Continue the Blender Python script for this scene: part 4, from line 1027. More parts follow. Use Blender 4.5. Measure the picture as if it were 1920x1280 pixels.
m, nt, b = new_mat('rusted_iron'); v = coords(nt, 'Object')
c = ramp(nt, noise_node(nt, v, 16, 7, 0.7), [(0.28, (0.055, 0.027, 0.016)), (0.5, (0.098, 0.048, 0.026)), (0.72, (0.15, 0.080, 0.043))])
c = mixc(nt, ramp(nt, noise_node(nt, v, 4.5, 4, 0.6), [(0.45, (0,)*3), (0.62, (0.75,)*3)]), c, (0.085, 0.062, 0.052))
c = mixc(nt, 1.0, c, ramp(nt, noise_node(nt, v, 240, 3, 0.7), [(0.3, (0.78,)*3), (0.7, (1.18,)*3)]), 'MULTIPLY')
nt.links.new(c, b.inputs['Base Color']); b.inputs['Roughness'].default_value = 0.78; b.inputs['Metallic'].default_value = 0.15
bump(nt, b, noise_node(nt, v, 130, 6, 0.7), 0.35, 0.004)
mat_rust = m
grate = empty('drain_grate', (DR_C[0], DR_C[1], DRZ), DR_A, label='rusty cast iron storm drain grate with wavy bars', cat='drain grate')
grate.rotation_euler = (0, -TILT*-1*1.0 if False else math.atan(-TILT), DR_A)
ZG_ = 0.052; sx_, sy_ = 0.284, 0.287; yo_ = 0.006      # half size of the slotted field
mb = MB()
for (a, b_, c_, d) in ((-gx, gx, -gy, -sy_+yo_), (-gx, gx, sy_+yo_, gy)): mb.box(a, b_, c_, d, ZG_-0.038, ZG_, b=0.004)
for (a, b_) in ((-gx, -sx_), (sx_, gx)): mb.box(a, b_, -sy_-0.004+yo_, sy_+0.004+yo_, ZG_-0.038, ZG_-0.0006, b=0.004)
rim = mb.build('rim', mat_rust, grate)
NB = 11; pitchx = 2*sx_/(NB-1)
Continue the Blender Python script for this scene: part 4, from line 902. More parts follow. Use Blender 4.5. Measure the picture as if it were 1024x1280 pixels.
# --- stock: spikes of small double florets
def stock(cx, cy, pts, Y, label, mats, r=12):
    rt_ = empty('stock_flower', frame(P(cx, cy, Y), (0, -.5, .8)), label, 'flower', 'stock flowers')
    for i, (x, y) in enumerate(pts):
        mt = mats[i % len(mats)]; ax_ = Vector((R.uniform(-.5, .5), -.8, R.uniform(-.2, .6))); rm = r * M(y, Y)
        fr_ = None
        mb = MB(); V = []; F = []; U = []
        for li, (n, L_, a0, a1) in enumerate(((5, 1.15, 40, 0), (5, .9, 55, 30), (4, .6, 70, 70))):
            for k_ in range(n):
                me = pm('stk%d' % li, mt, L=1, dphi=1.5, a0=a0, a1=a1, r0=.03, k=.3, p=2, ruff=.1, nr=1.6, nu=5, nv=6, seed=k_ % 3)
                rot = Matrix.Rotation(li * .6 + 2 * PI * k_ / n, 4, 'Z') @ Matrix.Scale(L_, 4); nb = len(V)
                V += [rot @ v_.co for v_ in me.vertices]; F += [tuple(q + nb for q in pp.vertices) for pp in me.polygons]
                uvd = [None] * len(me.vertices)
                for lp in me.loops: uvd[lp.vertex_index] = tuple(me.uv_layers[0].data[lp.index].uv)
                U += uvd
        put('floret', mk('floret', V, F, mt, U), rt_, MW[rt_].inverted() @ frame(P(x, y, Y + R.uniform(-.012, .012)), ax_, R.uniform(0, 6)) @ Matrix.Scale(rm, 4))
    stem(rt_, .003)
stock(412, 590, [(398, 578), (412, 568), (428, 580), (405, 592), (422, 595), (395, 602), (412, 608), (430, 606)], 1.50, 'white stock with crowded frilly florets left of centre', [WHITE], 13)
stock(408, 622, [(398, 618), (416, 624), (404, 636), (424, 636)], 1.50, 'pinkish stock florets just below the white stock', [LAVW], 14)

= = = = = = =

- **Request**
Output, please, only the lines running from the start of the entries through the line that contains "NB = 11; pitchx = 2*sx_/(NB-1)", including both of those lines.

- **Completed task**
Continue the Blender Python script for this scene: part 4, from line 1027. More parts follow. Use Blender 4.5. Measure the picture as if it were 1920x1280 pixels.
m, nt, b = new_mat('rusted_iron'); v = coords(nt, 'Object')
c = ramp(nt, noise_node(nt, v, 16, 7, 0.7), [(0.28, (0.055, 0.027, 0.016)), (0.5, (0.098, 0.048, 0.026)), (0.72, (0.15, 0.080, 0.043))])
c = mixc(nt, ramp(nt, noise_node(nt, v, 4.5, 4, 0.6), [(0.45, (0,)*3), (0.62, (0.75,)*3)]), c, (0.085, 0.062, 0.052))
c = mixc(nt, 1.0, c, ramp(nt, noise_node(nt, v, 240, 3, 0.7), [(0.3, (0.78,)*3), (0.7, (1.18,)*3)]), 'MULTIPLY')
nt.links.new(c, b.inputs['Base Color']); b.inputs['Roughness'].default_value = 0.78; b.inputs['Metallic'].default_value = 0.15
bump(nt, b, noise_node(nt, v, 130, 6, 0.7), 0.35, 0.004)
mat_rust = m
grate = empty('drain_grate', (DR_C[0], DR_C[1], DRZ), DR_A, label='rusty cast iron storm drain grate with wavy bars', cat='drain grate')
grate.rotation_euler = (0, -TILT*-1*1.0 if False else math.atan(-TILT), DR_A)
ZG_ = 0.052; sx_, sy_ = 0.284, 0.287; yo_ = 0.006      # half size of the slotted field
mb = MB()
for (a, b_, c_, d) in ((-gx, gx, -gy, -sy_+yo_), (-gx, gx, sy_+yo_, gy)): mb.box(a, b_, c_, d, ZG_-0.038, ZG_, b=0.004)
for (a, b_) in ((-gx, -sx_), (sx_, gx)): mb.box(a, b_, -sy_-0.004+yo_, sy_+0.004+yo_, ZG_-0.038, ZG_-0.0006, b=0.004)
rim = mb.build('rim', mat_rust, grate)
NB = 11; pitchx = 2*sx_/(NB-1)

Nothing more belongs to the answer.